Binance may have settled with U.S. regulators to the tune of $4.3 billion, but it still faces an ongoing lawsuit from the Securities and Exchange Commission (SEC).
In a series of court filings Tuesday, Binance pushed for the suit to be dismissed, claiming that the SEC has applied a “novel, contorted interpretation” of securities laws, and accusing the regulator of “territorial aggrandizement.”
In the first of its filings, Binance and its founder Changpeng ‘CZ’ Zhao argued that the regulator had built “virtually its entire case on the argument that an “investment contract” need not include either an investment or a contract.”
The SEC’s complaint, the exchange said, “focuses on transactions by customers who clicked on a website, bought tokens from other anonymous token owners, and then logged off.”
Binance claimed that no contract existed with a promoter to “invest money into a common business enterprise,” and added that the regulator had ignored that the existence of an “investment contract” should be determined on a transaction-by-transaction basis.

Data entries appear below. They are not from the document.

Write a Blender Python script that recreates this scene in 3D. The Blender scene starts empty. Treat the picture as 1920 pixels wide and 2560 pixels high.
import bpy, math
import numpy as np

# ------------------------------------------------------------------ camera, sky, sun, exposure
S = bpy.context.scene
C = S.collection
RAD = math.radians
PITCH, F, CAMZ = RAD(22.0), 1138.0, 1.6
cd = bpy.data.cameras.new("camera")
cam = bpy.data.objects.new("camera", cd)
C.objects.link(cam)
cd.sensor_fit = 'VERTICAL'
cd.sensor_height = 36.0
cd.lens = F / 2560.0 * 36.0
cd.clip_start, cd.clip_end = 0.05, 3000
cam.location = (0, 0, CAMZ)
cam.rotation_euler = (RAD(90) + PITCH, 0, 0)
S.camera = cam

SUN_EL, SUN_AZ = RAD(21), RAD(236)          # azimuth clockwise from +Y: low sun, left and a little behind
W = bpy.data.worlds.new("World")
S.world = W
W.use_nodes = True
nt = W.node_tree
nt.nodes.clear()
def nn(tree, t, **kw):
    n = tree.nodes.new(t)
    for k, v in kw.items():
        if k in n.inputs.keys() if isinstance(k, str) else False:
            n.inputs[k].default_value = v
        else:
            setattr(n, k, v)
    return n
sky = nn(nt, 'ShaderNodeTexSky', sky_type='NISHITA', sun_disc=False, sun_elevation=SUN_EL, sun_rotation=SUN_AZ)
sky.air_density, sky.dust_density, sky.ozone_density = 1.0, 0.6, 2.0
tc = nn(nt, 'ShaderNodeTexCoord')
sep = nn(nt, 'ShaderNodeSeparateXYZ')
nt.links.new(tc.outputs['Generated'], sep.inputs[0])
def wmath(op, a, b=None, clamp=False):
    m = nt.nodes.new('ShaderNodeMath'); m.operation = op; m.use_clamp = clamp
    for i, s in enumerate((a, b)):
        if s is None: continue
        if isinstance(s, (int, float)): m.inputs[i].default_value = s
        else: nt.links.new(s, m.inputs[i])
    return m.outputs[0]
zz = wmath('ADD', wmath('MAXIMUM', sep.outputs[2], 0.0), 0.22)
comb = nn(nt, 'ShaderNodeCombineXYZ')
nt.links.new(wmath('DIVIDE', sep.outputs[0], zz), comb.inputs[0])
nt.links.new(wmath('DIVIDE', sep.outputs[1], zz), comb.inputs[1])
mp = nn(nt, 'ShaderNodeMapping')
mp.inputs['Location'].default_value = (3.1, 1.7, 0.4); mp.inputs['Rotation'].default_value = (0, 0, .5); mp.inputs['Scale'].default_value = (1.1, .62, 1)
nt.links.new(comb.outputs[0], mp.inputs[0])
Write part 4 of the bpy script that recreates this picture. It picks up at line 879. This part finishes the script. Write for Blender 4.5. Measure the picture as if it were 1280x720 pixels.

In its second filing, lawyers for BAM Trading Services, Binance’s American subsidiary, accused the SEC of overreach, arguing that it “seeks regulatory jurisdiction over virtual commodities that Congress has not conferred on it,” and that in order to apply securities law to its platform, one would have to “ignore the word “contract” in the term “investment contract”.”
Both filings were issued in response to the SEC’s earlier reply to the exchange’s motion to dismiss.
In a third filing, Binance and Zhao pushed back against the SEC’s efforts to include the exchange’s guilty plea as part of its settlement with the Department of Justice in its own case. Lawyers for the exchange argued that Binance and Zhao’s admitted violations of the Bank Secrecy Act fail to “say anything about whether there was fair notice of the SEC’s theory that the crypto assets at issue were securities under the Securities Act or the Exchange Act.”
In June, the SEC hit Binance and its former CEO Zhao with 13 charges including the unregistered offer and sale of crypto assets, failure to restrict U.S. investors from accessing Binance.com, and operating as an unregistered exchange, broker, and clearing agency. The SEC also alleged that the exchange commingled billions of dollars in customer funds in an account belonging to Merit Peak, an entity controlled by Zhao.
Binance has filed number of motions in its bid to have the SEC’s case thrown out of court, arguing that it “has no legitimate authority over crypto exchanges” and accusing it of being engaged in a regulatory land grab over the crypto industry.